Sunday Night Journal — December 18, 2005
12/18/2005
Stained Glass and Organ Music
I listen to a lot of recorded music. Too much, really. That overused word “addiction” could perhaps be legitimately applied to my habit, and I find it useful but very painful to give it up or at least cut it way back for a while, which I often do during Lent. And my tastes are very wide-ranging. But there’s one kind of music of which there is little or none among my recordings: organ music.
I’ve always found the organ to be, frankly, rather tiresome in recordings. Even a good recording and a fairly decent home stereo just can’t do it justice. It’s an odd instrument. It can sound more notes simultaneously than the piano, and unlike the piano it can hold them for a long time. This, in combination with the similarity in tone among these notes, can result in a muddled quality.

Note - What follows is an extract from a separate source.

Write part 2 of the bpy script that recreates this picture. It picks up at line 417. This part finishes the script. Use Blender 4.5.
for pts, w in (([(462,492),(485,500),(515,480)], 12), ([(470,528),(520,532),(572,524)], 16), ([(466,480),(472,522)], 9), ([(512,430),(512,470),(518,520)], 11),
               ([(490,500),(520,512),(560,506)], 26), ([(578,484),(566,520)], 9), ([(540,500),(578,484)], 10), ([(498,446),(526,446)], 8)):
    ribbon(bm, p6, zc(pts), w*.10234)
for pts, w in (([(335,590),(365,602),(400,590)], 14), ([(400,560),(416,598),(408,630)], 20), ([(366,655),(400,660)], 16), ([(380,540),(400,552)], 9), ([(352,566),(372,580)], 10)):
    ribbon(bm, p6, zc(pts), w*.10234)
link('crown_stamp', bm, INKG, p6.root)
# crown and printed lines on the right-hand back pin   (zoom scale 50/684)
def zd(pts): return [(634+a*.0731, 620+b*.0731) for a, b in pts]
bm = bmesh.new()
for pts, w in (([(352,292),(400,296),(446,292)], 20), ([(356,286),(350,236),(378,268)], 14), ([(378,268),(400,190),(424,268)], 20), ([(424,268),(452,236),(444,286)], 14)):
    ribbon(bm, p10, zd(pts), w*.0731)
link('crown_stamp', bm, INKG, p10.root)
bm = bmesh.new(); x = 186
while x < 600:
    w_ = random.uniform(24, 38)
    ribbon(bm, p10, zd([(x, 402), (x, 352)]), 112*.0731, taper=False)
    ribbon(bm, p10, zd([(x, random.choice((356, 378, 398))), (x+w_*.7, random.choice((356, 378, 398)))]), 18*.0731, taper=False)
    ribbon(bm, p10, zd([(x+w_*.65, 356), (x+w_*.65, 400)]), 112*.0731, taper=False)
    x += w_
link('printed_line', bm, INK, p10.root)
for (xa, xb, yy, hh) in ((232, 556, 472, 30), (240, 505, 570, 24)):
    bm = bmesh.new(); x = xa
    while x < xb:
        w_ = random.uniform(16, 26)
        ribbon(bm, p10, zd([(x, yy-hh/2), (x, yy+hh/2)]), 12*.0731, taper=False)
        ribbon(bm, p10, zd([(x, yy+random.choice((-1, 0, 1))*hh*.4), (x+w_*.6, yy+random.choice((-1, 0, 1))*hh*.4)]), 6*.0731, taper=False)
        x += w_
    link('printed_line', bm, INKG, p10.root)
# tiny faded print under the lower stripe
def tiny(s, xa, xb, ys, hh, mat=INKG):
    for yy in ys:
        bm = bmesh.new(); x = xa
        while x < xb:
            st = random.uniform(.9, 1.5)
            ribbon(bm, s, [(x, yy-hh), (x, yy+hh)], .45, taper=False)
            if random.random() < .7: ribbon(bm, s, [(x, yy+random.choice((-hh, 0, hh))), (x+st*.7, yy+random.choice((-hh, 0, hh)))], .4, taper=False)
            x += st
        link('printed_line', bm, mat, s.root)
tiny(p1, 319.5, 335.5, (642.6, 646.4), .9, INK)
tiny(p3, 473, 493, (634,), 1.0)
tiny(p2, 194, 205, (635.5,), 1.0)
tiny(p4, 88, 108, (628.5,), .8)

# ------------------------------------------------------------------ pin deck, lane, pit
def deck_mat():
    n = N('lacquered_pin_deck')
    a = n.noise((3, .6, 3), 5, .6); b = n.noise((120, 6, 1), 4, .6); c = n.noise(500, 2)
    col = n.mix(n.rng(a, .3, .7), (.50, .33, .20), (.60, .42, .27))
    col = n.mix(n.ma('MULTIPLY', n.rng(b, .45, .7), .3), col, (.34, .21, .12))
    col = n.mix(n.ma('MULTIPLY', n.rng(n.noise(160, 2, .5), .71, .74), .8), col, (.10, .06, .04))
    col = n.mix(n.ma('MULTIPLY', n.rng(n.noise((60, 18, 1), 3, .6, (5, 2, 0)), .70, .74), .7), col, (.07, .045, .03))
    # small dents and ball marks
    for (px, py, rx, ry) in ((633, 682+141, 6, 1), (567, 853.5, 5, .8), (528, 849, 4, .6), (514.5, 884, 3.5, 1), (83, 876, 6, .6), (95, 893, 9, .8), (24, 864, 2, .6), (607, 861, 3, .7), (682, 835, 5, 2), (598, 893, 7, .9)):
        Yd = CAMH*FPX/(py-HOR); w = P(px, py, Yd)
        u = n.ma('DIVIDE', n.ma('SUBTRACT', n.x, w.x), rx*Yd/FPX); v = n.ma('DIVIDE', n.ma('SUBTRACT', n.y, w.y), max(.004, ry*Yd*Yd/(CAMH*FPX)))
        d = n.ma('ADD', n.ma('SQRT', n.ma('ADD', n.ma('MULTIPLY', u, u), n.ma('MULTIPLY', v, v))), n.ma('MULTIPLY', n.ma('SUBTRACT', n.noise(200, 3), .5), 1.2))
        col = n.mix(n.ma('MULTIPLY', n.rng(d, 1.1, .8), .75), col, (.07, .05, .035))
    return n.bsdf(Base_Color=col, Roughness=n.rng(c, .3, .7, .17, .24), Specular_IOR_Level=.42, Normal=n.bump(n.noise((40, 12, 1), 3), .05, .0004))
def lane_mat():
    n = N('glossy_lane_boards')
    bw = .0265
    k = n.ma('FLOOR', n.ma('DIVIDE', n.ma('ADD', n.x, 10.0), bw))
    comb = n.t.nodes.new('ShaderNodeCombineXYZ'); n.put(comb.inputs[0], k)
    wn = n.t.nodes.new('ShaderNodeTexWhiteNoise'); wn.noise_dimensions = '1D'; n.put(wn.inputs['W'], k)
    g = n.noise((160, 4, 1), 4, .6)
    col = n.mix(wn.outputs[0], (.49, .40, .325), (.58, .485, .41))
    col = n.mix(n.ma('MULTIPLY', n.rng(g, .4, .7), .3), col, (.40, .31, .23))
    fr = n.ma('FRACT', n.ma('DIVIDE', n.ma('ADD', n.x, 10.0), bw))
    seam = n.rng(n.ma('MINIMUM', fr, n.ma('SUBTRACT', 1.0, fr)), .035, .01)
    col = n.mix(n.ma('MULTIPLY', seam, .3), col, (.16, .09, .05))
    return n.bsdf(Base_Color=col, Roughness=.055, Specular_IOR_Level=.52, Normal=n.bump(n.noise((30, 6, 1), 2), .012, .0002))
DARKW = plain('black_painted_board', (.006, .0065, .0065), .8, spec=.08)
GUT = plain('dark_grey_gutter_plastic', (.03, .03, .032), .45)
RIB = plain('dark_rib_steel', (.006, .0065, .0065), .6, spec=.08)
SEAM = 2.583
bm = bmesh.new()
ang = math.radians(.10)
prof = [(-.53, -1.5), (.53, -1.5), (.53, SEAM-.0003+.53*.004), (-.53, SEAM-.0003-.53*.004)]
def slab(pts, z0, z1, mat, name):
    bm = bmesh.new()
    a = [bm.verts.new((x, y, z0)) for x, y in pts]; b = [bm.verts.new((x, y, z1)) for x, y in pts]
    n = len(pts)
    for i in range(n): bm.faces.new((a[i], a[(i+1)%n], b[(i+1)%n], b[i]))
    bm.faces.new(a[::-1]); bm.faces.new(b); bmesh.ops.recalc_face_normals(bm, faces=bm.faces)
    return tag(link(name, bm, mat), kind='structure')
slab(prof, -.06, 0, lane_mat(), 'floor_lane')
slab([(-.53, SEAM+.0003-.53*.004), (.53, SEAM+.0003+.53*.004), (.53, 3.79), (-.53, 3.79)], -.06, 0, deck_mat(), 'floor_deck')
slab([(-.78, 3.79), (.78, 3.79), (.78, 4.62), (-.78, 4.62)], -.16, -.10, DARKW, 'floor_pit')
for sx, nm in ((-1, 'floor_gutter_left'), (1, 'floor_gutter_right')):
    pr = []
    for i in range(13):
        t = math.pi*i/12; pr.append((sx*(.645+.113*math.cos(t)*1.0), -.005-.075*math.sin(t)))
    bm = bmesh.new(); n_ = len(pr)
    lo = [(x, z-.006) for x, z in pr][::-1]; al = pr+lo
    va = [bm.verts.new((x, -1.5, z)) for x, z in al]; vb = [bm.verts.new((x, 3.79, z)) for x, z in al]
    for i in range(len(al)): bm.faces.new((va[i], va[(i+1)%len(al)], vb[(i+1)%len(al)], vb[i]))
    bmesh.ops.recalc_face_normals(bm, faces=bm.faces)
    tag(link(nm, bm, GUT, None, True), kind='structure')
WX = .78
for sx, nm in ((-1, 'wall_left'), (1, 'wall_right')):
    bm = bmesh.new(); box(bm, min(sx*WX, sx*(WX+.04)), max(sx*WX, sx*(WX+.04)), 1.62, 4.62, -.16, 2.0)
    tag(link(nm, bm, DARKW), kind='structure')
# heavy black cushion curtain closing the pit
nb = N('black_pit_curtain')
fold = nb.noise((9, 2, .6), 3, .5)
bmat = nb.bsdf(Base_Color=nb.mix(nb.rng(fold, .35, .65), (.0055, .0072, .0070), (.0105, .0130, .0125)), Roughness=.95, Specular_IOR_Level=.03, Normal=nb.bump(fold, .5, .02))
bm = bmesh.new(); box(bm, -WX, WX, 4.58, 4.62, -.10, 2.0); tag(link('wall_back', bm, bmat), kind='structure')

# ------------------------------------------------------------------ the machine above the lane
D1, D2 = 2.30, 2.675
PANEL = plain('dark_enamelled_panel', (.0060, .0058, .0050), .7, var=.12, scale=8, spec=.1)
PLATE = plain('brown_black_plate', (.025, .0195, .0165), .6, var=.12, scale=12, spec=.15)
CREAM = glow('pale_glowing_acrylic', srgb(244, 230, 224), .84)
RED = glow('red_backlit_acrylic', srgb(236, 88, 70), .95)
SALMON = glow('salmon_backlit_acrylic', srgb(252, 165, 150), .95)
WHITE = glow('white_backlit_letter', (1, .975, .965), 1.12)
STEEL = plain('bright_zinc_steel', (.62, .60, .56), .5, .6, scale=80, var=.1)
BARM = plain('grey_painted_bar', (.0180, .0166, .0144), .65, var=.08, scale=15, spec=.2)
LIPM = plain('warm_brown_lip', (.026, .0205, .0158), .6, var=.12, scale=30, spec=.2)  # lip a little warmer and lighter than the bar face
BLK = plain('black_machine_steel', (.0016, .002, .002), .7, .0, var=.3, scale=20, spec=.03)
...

Its majesty can easily tip over into pomposity, and pomposity into something almost silly: because it’s so big and complex, and its elaborate mechanism is so slow to react (in comparison with other instruments), it can have a sort of dancing-elephant quality.
But in its proper environment—say, in the Cathedral of the Immaculate Conception in Mobile—it is matchless. I found myself thinking today at Mass that it is not the organ alone but the combination of the organ and its building which constitute the instrument. I know almost nothing of the complex lore of these instruments, but I wouldn’t be surprised to learn that what I just said is a commonplace.
Toward the end of C.S. Lewis’s That Hideous Strength, Jane Studdock is beginning to feel a renewed interest in the Christianity in which she was raised. She remembers the stodginess, the “stained glass attitudes” of the Christians she knew, and then “…in a sudden flash of purple and crimson, she remembered what stained glass was really like.” Something like that happens to me whenever I hear the cathedral organ. Gone is the pompous blare that I remember hearing from my stereo speakers, gone is the dancing elephant: in their place are golden majesty and glory, the sound we might hear if the sun himself could sing. It’s a sound that is felt as well as heard, but it isn’t so loud as to be punishing and destructive, like live rock music. It does not crush, but exalts.
Stained glass and organ music have been unfashionably “churchy” for some time now, but there is a reason why Christendom, having invented them, remained attached to them for hundreds of years. It’s mainly the unfortunate propensity of mankind to become bored and to seek novelty that has made them fall out of favor. But plainly we have not come up with anything better, and it’s time we encountered them again.